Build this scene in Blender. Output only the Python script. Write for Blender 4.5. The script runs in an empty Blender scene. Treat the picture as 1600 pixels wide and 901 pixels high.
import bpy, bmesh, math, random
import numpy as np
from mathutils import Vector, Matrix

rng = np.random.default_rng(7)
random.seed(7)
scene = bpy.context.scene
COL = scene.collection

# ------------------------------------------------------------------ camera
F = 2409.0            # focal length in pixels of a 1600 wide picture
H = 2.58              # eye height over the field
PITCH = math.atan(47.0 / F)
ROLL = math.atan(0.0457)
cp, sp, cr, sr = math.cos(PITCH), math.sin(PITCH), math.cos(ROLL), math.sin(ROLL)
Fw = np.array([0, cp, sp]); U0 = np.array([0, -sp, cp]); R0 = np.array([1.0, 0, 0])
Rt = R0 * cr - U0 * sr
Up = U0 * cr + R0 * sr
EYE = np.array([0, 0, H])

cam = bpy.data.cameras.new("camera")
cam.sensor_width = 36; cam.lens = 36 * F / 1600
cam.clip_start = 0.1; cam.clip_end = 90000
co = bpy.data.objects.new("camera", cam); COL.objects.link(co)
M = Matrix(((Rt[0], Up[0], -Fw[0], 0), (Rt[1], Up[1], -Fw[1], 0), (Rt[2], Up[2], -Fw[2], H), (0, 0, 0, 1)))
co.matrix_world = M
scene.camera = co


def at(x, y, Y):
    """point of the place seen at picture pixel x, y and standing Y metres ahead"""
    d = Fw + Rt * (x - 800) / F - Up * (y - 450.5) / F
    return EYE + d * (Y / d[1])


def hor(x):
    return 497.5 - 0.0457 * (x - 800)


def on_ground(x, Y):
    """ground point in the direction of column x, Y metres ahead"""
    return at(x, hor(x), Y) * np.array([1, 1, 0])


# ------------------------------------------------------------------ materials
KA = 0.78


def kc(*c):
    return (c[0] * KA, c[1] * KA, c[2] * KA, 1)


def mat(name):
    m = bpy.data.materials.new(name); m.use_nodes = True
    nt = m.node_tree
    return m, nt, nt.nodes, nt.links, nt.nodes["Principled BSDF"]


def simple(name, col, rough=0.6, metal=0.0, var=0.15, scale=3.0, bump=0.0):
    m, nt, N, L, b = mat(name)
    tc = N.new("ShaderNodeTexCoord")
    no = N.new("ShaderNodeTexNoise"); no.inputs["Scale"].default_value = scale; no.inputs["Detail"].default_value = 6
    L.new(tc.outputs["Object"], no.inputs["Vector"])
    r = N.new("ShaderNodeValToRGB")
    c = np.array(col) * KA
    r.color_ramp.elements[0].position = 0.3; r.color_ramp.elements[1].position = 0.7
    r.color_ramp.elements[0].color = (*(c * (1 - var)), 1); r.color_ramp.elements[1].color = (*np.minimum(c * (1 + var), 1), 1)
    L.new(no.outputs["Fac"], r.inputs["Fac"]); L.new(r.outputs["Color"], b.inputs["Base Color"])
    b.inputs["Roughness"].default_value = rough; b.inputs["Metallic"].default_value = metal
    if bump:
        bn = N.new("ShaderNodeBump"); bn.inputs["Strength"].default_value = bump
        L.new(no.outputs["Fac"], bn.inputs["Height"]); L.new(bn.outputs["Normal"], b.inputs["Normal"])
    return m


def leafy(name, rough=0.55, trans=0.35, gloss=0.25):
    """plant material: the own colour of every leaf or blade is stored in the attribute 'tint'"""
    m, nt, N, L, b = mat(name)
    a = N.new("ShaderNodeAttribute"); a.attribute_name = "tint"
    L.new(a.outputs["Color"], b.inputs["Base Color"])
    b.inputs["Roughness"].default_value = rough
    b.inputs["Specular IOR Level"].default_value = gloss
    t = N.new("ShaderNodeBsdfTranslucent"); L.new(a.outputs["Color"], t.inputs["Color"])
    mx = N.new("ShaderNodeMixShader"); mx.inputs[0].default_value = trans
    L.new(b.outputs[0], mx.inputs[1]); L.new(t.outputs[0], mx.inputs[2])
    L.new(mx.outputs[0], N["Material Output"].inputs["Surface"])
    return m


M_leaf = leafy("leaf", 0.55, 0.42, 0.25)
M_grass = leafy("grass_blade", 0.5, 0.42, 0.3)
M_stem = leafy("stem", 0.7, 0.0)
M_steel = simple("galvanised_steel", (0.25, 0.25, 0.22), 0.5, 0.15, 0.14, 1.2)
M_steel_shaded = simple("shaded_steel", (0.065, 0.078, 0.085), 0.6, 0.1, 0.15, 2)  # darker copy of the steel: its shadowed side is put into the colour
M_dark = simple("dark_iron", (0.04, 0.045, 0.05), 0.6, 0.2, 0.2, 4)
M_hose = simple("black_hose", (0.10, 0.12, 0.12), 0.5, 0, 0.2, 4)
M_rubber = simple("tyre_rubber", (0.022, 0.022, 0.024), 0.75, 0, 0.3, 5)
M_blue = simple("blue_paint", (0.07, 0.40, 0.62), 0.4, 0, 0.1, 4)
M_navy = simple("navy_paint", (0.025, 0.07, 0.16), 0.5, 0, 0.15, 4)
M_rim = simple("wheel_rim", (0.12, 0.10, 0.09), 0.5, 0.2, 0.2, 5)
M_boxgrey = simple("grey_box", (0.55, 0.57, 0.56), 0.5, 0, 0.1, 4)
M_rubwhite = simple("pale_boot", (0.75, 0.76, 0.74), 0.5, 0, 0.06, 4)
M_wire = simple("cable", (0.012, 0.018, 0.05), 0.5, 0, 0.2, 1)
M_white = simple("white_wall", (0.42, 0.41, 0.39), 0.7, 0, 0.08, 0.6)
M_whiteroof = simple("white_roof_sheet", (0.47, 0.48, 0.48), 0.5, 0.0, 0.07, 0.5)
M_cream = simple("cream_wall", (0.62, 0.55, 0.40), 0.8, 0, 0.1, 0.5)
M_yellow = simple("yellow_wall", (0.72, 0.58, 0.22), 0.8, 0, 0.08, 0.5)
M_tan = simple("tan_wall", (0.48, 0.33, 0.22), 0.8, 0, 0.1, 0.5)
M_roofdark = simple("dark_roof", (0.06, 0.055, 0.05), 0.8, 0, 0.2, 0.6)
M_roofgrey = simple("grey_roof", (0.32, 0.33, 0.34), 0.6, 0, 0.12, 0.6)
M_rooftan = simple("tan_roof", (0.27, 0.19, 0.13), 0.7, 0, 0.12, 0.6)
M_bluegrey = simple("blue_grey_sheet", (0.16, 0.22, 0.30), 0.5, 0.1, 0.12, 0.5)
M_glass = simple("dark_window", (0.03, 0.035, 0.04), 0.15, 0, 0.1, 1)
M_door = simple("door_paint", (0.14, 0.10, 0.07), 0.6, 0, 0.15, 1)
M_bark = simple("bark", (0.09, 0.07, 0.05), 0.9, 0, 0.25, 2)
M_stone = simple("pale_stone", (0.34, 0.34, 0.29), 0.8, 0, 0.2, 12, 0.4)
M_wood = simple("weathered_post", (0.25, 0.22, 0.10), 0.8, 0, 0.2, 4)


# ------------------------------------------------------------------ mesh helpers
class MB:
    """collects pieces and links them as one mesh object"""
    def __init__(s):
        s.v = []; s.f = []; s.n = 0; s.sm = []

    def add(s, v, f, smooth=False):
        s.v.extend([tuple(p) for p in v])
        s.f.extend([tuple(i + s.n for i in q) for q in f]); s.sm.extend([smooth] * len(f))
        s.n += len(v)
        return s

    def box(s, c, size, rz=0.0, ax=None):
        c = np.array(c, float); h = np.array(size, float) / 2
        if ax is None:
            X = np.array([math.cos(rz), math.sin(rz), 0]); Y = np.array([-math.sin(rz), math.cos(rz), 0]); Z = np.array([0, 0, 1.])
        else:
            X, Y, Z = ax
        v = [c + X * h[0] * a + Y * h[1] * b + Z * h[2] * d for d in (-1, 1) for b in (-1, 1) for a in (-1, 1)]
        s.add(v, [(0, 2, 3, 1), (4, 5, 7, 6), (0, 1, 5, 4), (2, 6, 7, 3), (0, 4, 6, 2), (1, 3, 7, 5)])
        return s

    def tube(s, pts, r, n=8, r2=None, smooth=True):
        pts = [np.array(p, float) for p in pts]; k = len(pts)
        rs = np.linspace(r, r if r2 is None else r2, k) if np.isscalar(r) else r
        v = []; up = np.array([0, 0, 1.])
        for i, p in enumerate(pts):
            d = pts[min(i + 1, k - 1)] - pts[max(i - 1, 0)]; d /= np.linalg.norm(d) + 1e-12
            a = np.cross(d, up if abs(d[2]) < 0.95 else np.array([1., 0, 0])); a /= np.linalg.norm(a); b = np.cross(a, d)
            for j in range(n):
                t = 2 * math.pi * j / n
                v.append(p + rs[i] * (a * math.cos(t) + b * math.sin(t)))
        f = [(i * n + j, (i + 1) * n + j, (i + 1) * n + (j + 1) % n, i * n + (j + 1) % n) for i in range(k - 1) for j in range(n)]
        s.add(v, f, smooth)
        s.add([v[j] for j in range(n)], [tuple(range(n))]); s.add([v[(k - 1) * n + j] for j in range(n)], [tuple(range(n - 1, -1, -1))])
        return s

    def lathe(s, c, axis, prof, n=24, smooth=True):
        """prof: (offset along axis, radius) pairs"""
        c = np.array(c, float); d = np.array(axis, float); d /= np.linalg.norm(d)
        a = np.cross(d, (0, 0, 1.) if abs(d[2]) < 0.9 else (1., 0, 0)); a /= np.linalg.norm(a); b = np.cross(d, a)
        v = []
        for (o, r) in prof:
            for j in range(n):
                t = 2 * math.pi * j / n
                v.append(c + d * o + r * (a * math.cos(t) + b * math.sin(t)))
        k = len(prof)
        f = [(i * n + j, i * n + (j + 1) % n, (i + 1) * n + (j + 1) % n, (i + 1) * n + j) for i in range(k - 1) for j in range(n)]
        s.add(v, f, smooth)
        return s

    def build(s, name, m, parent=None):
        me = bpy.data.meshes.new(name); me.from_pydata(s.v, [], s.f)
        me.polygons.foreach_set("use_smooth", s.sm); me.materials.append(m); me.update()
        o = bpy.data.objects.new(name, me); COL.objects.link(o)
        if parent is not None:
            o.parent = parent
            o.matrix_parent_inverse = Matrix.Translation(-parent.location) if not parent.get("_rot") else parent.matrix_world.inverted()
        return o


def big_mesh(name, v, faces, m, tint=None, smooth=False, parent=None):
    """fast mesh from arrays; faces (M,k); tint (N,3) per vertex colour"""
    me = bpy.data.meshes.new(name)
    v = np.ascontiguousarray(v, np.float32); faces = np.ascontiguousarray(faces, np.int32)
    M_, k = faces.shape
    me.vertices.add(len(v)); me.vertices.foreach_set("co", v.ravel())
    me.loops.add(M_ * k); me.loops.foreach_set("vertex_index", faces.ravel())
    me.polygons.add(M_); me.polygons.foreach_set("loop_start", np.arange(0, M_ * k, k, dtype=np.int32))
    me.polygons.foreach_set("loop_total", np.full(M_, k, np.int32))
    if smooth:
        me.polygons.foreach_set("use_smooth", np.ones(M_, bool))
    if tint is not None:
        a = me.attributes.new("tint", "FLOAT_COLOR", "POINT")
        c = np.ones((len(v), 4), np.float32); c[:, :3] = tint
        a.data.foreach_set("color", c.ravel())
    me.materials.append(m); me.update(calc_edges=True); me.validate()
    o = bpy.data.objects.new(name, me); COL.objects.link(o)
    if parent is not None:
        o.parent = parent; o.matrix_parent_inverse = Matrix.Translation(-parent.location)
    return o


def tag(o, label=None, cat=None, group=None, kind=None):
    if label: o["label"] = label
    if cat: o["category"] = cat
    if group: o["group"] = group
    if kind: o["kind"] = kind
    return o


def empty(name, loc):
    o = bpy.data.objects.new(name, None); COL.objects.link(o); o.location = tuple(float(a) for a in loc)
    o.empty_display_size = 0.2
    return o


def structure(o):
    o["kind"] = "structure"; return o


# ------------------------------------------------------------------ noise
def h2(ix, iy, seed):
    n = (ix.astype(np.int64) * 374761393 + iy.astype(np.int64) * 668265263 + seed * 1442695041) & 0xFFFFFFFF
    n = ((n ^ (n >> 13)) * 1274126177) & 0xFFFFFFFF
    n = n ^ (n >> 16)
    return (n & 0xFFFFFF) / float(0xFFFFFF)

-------

- _Work to do_: Return exactly the lines that run from the top of the listing above to the line containing "EYE = np.array([0, 0, H])", please, keeping both end lines and leaving out everything else.

- _Full output_:
Build this scene in Blender. Output only the Python script. Write for Blender 4.5. The script runs in an empty Blender scene. Treat the picture as 1600 pixels wide and 901 pixels high.
import bpy, bmesh, math, random
import numpy as np
from mathutils import Vector, Matrix

rng = np.random.default_rng(7)
random.seed(7)
scene = bpy.context.scene
COL = scene.collection

# ------------------------------------------------------------------ camera
F = 2409.0            # focal length in pixels of a 1600 wide picture
H = 2.58              # eye height over the field
PITCH = math.atan(47.0 / F)
ROLL = math.atan(0.0457)
cp, sp, cr, sr = math.cos(PITCH), math.sin(PITCH), math.cos(ROLL), math.sin(ROLL)
Fw = np.array([0, cp, sp]); U0 = np.array([0, -sp, cp]); R0 = np.array([1.0, 0, 0])
Rt = R0 * cr - U0 * sr
Up = U0 * cr + R0 * sr
EYE = np.array([0, 0, H])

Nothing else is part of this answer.